RFPには最低限、以下の内容を盛り込んでおく必要があります。チェックリストとしてもご利用ください。

1.概要    案件に関する全体像をITベンダーに理解してもらうための情報を記載します。 □目的:何を提案してもらいたいのか □背景:プロジェクト推進の経営的背景など □課題:抱えている問題や解決したい課題 □プロジェクトの目的:プロジェクトが何を目的として何を狙っているのか □ゴール:達成すべき品質や納期など □範囲:システム導入の範囲 □会社情報:事業内容、組織図、拠点情報、システム利用者情報、関係部門などの情報 □システム構成:現行システムやハード、ネットワーク、関係システムの情報

2.要件   要件にはITベンダーに提案書に盛り込んでほしい情報を記載します。また、導入事例や同様のプロジェクトの実績があれば、それらも可能な限り記載してもらいましょう。 □貴社情報:提案する側のITベンダーの会社情報(資本関係、協力会社、サービス内容や製品情報など □提案システムの概要:どのようなシステムを提案するのかを分かりやすく記載 □期待される効果:提案するシステムによってどのような効果が得られるのか(定性効果、定量効果) □提案システム構成 □プロジェクト体制とスケジュール □プロジェクトマネジメントの方法(レビューボード、進捗会議など) □プロジェクトの推進方法 □運用、保守の内容 □サービスレベル(SLA…Service Level Agreement) □納品予定物一覧 □ドキュメントのサンプル □概算工数と概算費用 □導入事例 □著作権の帰属先(一般的には作成した人に帰属する) □契約書案 など

3. 選定方法など どのようにベンダーの選定を行うのかを記載します。 □選定スケジュール:提案書の提出期日、プレゼンテーションの日程 □選考結果の連絡方法 □RFPに関する問合せ先 □提案書の提出先、提出方法(紙媒体、電子ファイル) □評価の方針:重視するポイント  など

RFPの策定体制

以上のRFPの記載内容から、非常にボリュームがあることがお分かり頂けたと思います。

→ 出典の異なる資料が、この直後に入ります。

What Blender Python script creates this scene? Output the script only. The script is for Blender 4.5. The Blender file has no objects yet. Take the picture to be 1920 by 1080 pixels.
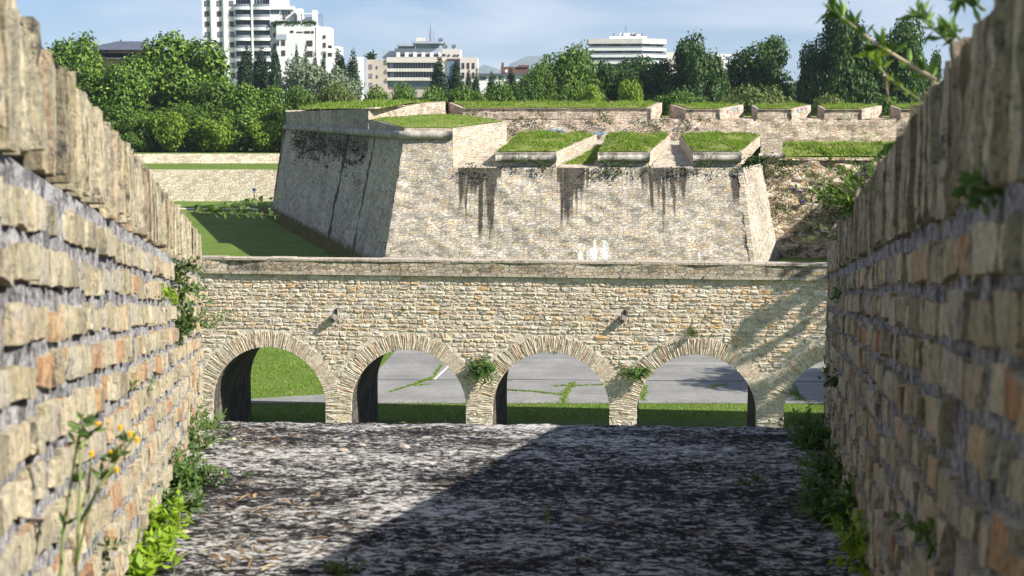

これを1人で全て仕上げるのは至難の業です。

RFPはシステム部門を中心に策定していきますが、他部門の協力も必要です。またシステム部門の中でも企画・開発・運用それぞれの担当者の参画が必須です。RFPに盛り込む項目が決まったら、分担を決め、適宜進捗報告や擦り合わせをしましょう。

また、次回のRFP策定に備えて、この機会に会社としてのRFPのひな型を作ってしまいましょう。初回は手探りの部分もありますが、ひな型を作成してしまえば、次回からはかなりスピードアップ、精度アップが可能となるはずです。

良いRFPを策定できる会社には、次第に優秀なベンダーが集まるようになっていきます。RFPを求めてこないITベンダーは逆に信用できません。またRFPは発注側の顔となりますので、是非よいRFP策定を目指してください。